Wednesday, October 27, 2010

Please support my sponsors you cheap bastards


Thank you for visiting my blog, please support my sponsors.

That’s what I would say if I had sponsors. Every webpage ever created needs sponsors because in case you didn’t know it, hot single women from YOUR town want to talk to YOU! Even if you’re married, ugly or even a heterosexual woman – they still want to talk to YOU! And even if you aren’t shopping around for a Russian bride (hot single Russian women want to marry YOU!) you should always support my sponsors. But like I said a few sentences ago, I don’t have any and this poses not only a problem, but a philosophical dilemma.

Like many of you, I draw many important life lessons from NASCAR. The most important of course is that there are corporations out there that will pay you good money to plaster your car with decals advertising their products. Those same kooky companies will pay famous athletes to appear in commercials, endorsing their products. Some companies will go a step further and pay you (you being the famous athlete) just to walk around wearing their product (if their product is something that you would wear). One of the greatest things about being a famous athlete is not only being beloved by strangers, but that you get a ton of free stuff and lots of money for using that free stuff. Sure, there is a downside to being a famous athlete (aside from being contractually obligated to say “um” twenty times in a sentence) and that is people will judge you mercilessly while at the same time adoring the very earth that you walk on. If you become a corporate shill, people will call you a “sell out” (while simultaneously worshipping you) but don’t fret, because you can always dry your tears with stacks of twenty dollar bills.

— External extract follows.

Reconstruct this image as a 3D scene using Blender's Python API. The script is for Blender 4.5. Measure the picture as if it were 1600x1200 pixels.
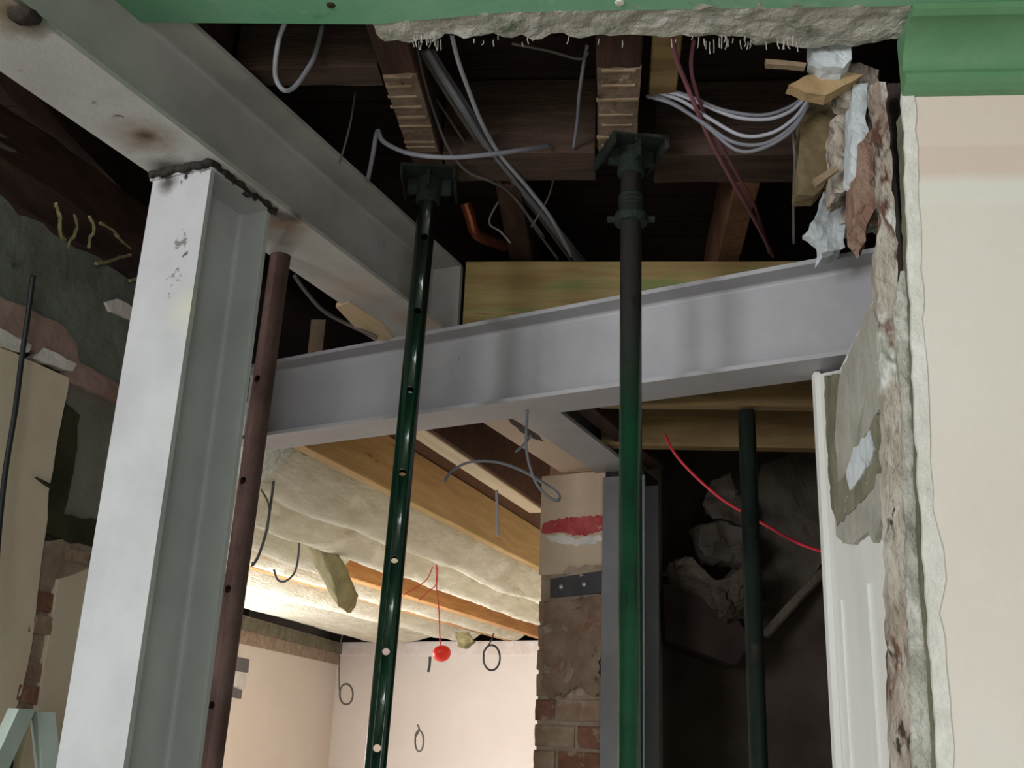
import bpy, bmesh, math, random
import numpy as np
from mathutils import Vector, Matrix, noise
random.seed(7)
for o in list(bpy.data.objects): bpy.data.objects.remove(o)
scn = bpy.context.scene
COL = scn.collection

# ---------------------------------------------------------------- camera
EYE = 1.55
FPX, PITCH, ROLL, YAW = 1641.0, math.radians(18.36), math.radians(2.38), math.radians(-5.7)
_fw = np.array([math.sin(YAW), math.cos(YAW), 0.0]); _r0 = np.array([math.cos(YAW), -math.sin(YAW), 0.0]); _z = np.array([0, 0, 1.0])
_u0 = -math.sin(PITCH)*_fw + math.cos(PITCH)*_z
CF = math.cos(PITCH)*_fw + math.sin(PITCH)*_z
CR = math.cos(ROLL)*_r0 + math.sin(ROLL)*_u0
CU = -math.sin(ROLL)*_r0 + math.cos(ROLL)*_u0
CAM = np.array([0, 0, EYE])
cd = bpy.data.cameras.new('camera'); co = bpy.data.objects.new('camera', cd); COL.objects.link(co)
cd.sensor_fit = 'HORIZONTAL'; cd.sensor_width = 36.0; cd.lens = 36.0*FPX/1600.0
cd.clip_start = 0.02; cd.clip_end = 100
co.matrix_world = Matrix(((CR[0], CU[0], -CF[0], 0), (CR[1], CU[1], -CF[1], 0), (CR[2], CU[2], -CF[2], EYE), (0, 0, 0, 1)))
scn.camera = co
# ---------------------------------------------------------------- world, lights, exposure
w = bpy.data.worlds.new('world'); scn.world = w; w.use_nodes = True
w.node_tree.nodes['Background'].inputs[0].default_value = (0.62, 0.72, 0.85, 1)
w.node_tree.nodes['Background'].inputs[1].default_value = 0.5
scn.view_settings.view_transform = 'Standard'; scn.view_settings.look = 'None'
scn.view_settings.gamma = 1.0; scn.view_settings.use_curve_mapping = False
scn.view_settings.exposure = 0.0
def area(name, loc, target, sx, sy, power, color):
    l = bpy.data.lights.new(name, 'AREA'); l.shape = 'RECTANGLE'; l.size = sx; l.size_y = sy; l.energy = power; l.color = color
    o = bpy.data.objects.new(name, l); COL.objects.link(o); o.location = loc
    o.rotation_euler = (Vector(target)-Vector(loc)).to_track_quat('-Z', 'Y').to_euler()
    return o
area('daylight_window_1', (-3.0, -3.42, 1.65), (-1.3, 0.6, 0.2), 1.25, 1.4, 120, (0.98, 0.98, 1.0))
area('daylight_window_2', (1.15, -3.42, 1.65), (0.4, 0.6, 0.2), 0.95, 1.4, 46, (0.98, 0.98, 1.0))
area('added_side_daylight', (-4.33, -2.2, 1.65), (-1.6, 0.9, 0.4), 1.3, 1.4, 140, (0.98, 0.98, 1.0))  # added lamp out of view, there to brighten the door lining
area('daylight_far_window', (-3.36, 5.2, 1.35), (-1.0, 7.4, 1.0), 2.3, 0.9, 190, (1.0, 0.99, 0.98))

# ---------------------------------------------------------------- measuring helpers (pixel of the photo -> point at a known depth)
def ray(x, y): return CF + (x-800)/FPX*CR + (600-y)/FPX*CU
def atY(x, y, Y):
    d = ray(x, y); return CAM + d*Y/d[1]
def atX(x, y, X):
    d = ray(x, y); return CAM + d*X/d[0]
def atZ(x, y, Z):
    d = ray(x, y); return CAM + d*(Z-EYE)/d[2]
def atP(x, y, n, k):
    d = ray(x, y); n = np.array(n); return CAM + d*(k-CAM@n)/(d@n)
def ax(a):
    a = math.radians(a); return np.array([math.sin(a), math.cos(a), 0]), np.array([math.cos(a), -math.sin(a), 0])
E1, N1 = ax(18.7)      # long steel
E2, N2 = ax(-64.3)     # cross steel
EJ, NJ = ax(13.9)      # new joists, old side wall
EX, EY = np.array([1.0, 0, 0]), np.array([0, 1.0, 0])
def pt(e, n, a, p, z=0.0): return e*a + n*p + np.array([0, 0, z])

# ---------------------------------------------------------------- materials
def L(c):
    r = []
    for v in c[:3]:
        v /= 255.0; r.append(v/12.92 if v <= 0.04045 else ((v+0.055)/1.055)**2.4)
    return (r[0], r[1], r[2], 1.0)
def mat(name, c1, c2=None, scale=6.0, rough=0.7, bump=0.15, bscale=60.0, metal=0.0, spots=None, stretch=None, stains=None, zbands=None, lo=0.35, hi=0.65, detail=6.0, bdist=0.004, spec=0.3):
    m = bpy.data.materials.new(name); m.use_nodes = True
    nt = m.node_tree; N, K = nt.nodes, nt.links
    b = N['Principled BSDF']; b.inputs['Roughness'].default_value = rough; b.inputs['Metallic'].default_value = metal
    b.inputs['Specular IOR Level'].default_value = spec
    geo = N.new('ShaderNodeNewGeometry'); src = geo.outputs['Position']
    if stretch:
        mp = N.new('ShaderNodeMapping'); mp.inputs['Scale'].default_value = stretch[1]; mp.vector_type = 'POINT'
        mp2 = N.new('ShaderNodeMapping'); mp2.inputs['Rotation'].default_value = (0, 0, math.radians(stretch[0]))
        K.new(src, mp2.inputs[0]); K.new(mp2.outputs[0], mp.inputs[0]); src = mp.outputs[0]
    def nz(s, d=detail, dist=0.0):
        n = N.new('ShaderNodeTexNoise'); n.inputs['Scale'].default_value = s; n.inputs['Detail'].default_value = d; n.inputs['Roughness'].default_value = 0.62
        n.inputs['Distortion'].default_value = dist
        K.new(src, n.inputs['Vector']); return n.outputs['Fac']
    def ramp(f, a, c, ca=(0, 0, 0, 1), cc=(1, 1, 1, 1)):
        r = N.new('ShaderNodeValToRGB'); r.color_ramp.elements[0].position = a; r.color_ramp.elements[1].position = c
        r.color_ramp.elements[0].color = ca; r.color_ramp.elements[1].color = cc; K.new(f, r.inputs[0]); return r.outputs[0]
    def mix(f, a, c):
        x = N.new('ShaderNodeMix'); x.data_type = 'RGBA'; K.new(f, x.inputs[0]) if not isinstance(f, float) else None
        for s, v in ((x.inputs[6], a), (x.inputs[7], c)):
            if isinstance(v, tuple): s.default_value = v
            else: K.new(v, s)
        return x.outputs[2]
    if c2 is None: c2 = tuple(v*0.9 for v in c1)
    col = ramp(nz(scale), lo, hi, L(c1), L(c2))
    if zbands:       # bands by height: old paint on a wall, other tones on props: [(z, colour above z)]
        sx = N.new('ShaderNodeSeparateXYZ'); K.new(geo.outputs['Position'], sx.inputs[0])
        wob = N.new('ShaderNodeMath'); wob.operation = 'MULTIPLY_ADD'; K.new(nz(9.0), wob.inputs[0]); wob.inputs[1].default_value = 0.022; K.new(sx.outputs[2], wob.inputs[2])
        for zz, cc, soft in zbands:
            mr = N.new('ShaderNodeMapRange'); K.new(wob.outputs[0], mr.inputs[0])
            mr.inputs[1].default_value = zz+0.011-soft; mr.inputs[2].default_value = zz+0.011+soft
            col = mix(mr.outputs[0], col, L(cc))
    for sp in (spots or []):    # (colour, scale, low, high)
        col = mix(ramp(nz(sp[1], 4.0, 0.6), sp[2], sp[3]), col, L(sp[0]))
    for (p, rad, cc, st, *sp_) in (stains or []):   # scorch marks and rust with a place of their own
        dn = N.new('ShaderNodeVectorMath'); dn.operation = 'DISTANCE'; K.new(geo.outputs['Position'], dn.inputs[0]); dn.inputs[1].default_value = tuple(p)
        ad = N.new('ShaderNodeMath'); ad.operation = 'MULTIPLY_ADD'; K.new(nz(70.0 if sp_ else 28.0), ad.inputs[0]); ad.inputs[1].default_value = rad*(4.5 if sp_ else 1.1); K.new(dn.outputs['Value'], ad.inputs[2])
        mr = N.new('ShaderNodeMapRange'); K.new(ad.outputs[0], mr.inputs[0]); mr.inputs[1].default_value = rad*(2.55 if sp_ else 1.75); mr.inputs[2].default_value = rad*(2.2 if sp_ else 0.7); mr.inputs[3].default_value = 0; mr.inputs[4].default_value = st
        col = mix(mr.outputs[0], col, L(cc))
    K.new(col, b.inputs['Base Color'])
    if bump:
        bp = N.new('ShaderNodeBump'); bp.inputs['Strength'].default_value = min(1.0, bump*2); bp.inputs['Distance'].default_value = bdist
        K.new(nz(bscale, 5.0), bp.inputs['Height']); K.new(bp.outputs[0], b.inputs['Normal'])
    return m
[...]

The point of all this (in case you were looking for one) is that even though I’m not a famous athlete, my goal is to be a corporate sell out. I’m willing to put aside my staunch ethics and bohemian nature in order to make a few bucks. Like, if BMW wants someone to drive around in their product, extolling the virtues of that product, I would be willing to accept their product in exchange for said services. I bet if people saw me driving a BMW they would say, “That’s a nice car!” and I would say, “Yes, you should go out and buy one”. Thus, earning the right to drive the car through an exchange of services. That’s how capitalism is supposed to work.

Of course after that, I would be willing to accept other sponsors’ offers by plastering their decals on my BMW. If the fine people who make M&M’s want me to put a big decal on the hood and maybe throw in some bags of M&M’s to “sweeten” the deal, I would be OK with that. I would happily put all kinds of sponsors on my BMW, enough so that the entire car would be covered in them, even the windshield! Then I would drive around blindly and crash into things – thus giving all my sponsors more coverage when the news helicopter follows me around and the reporter says things like, “We’ve got us another traffic jam caused by that BMW crashing into stuff. It’s the BMW with the big “Hooters” logo on the roof.”

I wouldn’t stop there. No sir (or ma’am)! I would cover my clothes in decals! I would wear name brand shoes, socks, pants, shirts, baseball caps all covered in corporate logos! (Just like we all do for free – what a bunch of suckers we are!) I would paste logos on the front of my house and put my dog in one of those awful doggie sweaters that demented dog owners buy for their hairless mutts that evolution would have made extinct if evolution and its buddies had anything to say about it. I mean come on, if that 3 lb rat-like dog had any pride it would commit suicide out of embarrassment by wearing a stupid sweater! If nature didn’t provide you with the basic covering to survive winter then you have no business being alive in Canada!

Wait, what was I talking about again? Oh yeah, I would make the dog wear one of those sweaters covered from nose to paw in advertising. Hell, why should famous athletes get all the free stuff and bags of money?! Attention Corporate Sponsors: I will tattoo your logos on my magnificent, blemish free skin! I would walk around as a living, breathing commercial for you!!!! If somebody stopped me in the street to ask me why my dog and I are covered in corporate logos, I would say, “Because I love these fine products and so should you.” Look, the bottom line is that I WILL sell out! I WILL lie, steal and cheat for you!!! I WILL be your whore!!!

I have no choice, since I have a hot young Russian bride to support.